By Henrik Thiil Nielsen, 2018-01-01. Revised by Henrik Thiil Nielsen, 2021-01-07.


In the vicinity of Hathersage there are some excellent subjects for the pencil, and while my companion was sketching in the valley be- [p. 8:] low the village, I visited the Churchyard on the hill above, where as tradition informs us lie the bones of Little John, the favourite companion of the celebrated forest marauder, Robin Hood. His burial place is distinguished by stones placed at the head and foot of his grave; they are nearly four yards apart, and they are said to designate the stature of this gigantic man. However fabulous this account may be, the body here interred appears to have been of more than ordinary size. In October, 1784, this reputed grave of Little John was opened, when a thigh bone measuring two feet five inches was found within it. A tall man from Offerton, who on account of his stature had probably obtained the name of Robin Hood's faithful follower, was interred in this place; hence originated this village tradition; and that it might be rendered still more marvellous, when the bones were re-committed to the grave the stones that originally marked the, [sic] stature of the tall man of Offerton were removed farther apart.[1]

Source notes

IRHB's brackets. Peak Scenery was first published 1818 to 1823, in four parts. Part III, which includes the above passage, was published in 1822. The passage recurs unchanged in the 1824 edition, where this footnote is appended:[2]

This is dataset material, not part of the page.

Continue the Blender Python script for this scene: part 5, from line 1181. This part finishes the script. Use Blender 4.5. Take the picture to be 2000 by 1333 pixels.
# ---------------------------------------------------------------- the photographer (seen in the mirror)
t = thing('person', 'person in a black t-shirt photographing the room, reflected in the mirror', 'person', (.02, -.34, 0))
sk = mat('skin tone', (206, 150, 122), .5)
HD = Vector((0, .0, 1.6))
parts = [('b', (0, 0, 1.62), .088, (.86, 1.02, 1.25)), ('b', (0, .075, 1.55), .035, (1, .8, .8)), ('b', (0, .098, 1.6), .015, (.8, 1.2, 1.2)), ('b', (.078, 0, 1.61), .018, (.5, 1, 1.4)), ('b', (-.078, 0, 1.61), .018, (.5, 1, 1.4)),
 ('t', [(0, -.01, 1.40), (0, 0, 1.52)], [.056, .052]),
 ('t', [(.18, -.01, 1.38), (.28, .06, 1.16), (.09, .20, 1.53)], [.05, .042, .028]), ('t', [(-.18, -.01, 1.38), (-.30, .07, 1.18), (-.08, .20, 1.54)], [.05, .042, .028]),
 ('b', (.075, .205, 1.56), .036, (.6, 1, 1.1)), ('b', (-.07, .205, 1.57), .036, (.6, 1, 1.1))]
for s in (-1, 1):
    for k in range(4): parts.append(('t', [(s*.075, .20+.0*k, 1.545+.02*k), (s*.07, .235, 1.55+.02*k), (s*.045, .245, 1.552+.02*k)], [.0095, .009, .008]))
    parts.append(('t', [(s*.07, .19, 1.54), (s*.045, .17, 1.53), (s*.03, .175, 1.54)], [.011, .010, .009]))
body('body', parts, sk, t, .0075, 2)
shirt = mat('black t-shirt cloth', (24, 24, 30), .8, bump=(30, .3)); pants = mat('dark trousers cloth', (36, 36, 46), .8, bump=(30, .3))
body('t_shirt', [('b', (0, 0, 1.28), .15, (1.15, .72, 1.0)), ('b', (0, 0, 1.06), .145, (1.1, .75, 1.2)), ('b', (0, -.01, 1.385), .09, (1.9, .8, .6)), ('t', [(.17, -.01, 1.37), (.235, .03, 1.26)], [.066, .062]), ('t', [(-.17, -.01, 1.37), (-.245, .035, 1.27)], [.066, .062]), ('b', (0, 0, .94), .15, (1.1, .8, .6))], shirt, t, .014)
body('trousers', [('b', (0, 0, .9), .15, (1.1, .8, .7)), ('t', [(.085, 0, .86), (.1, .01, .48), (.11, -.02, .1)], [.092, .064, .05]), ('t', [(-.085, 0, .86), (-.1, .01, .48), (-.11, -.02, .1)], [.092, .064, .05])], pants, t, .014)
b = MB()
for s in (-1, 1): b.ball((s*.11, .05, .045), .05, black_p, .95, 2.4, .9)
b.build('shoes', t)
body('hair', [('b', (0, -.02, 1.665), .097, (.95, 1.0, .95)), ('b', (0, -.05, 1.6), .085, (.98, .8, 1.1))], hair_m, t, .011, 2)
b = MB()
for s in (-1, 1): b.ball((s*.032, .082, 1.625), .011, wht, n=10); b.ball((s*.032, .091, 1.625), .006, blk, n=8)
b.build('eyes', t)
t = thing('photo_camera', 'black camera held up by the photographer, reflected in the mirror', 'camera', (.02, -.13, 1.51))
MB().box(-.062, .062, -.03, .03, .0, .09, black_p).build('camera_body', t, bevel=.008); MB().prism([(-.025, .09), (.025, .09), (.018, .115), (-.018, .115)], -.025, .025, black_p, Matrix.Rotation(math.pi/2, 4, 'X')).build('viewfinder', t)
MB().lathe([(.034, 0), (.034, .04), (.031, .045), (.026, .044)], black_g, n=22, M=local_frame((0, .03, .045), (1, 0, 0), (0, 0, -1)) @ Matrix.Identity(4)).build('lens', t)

Hathersage is somewhat tenacious with respect to this circumstance in its local history, and insists upon the validity of its claim to the burial place of Little John. The traditional authority on which this claim rests is more than doubtful. Mr. J. A. Walker, in is ingenious “Memoir on the Armour and Weapons of the Irish,” annexed to his “Historical Essay on the Dress of the Ancient and Modern Irish,” has given some curious particulars relative to the skill of Little John in archery, and he informs us that he terminated his life on the gallows, and that he was “executed for a robbery on Arbor Hill, Dublin.” If this author be correct, it is not likely that Little John was_buried at Hathersage.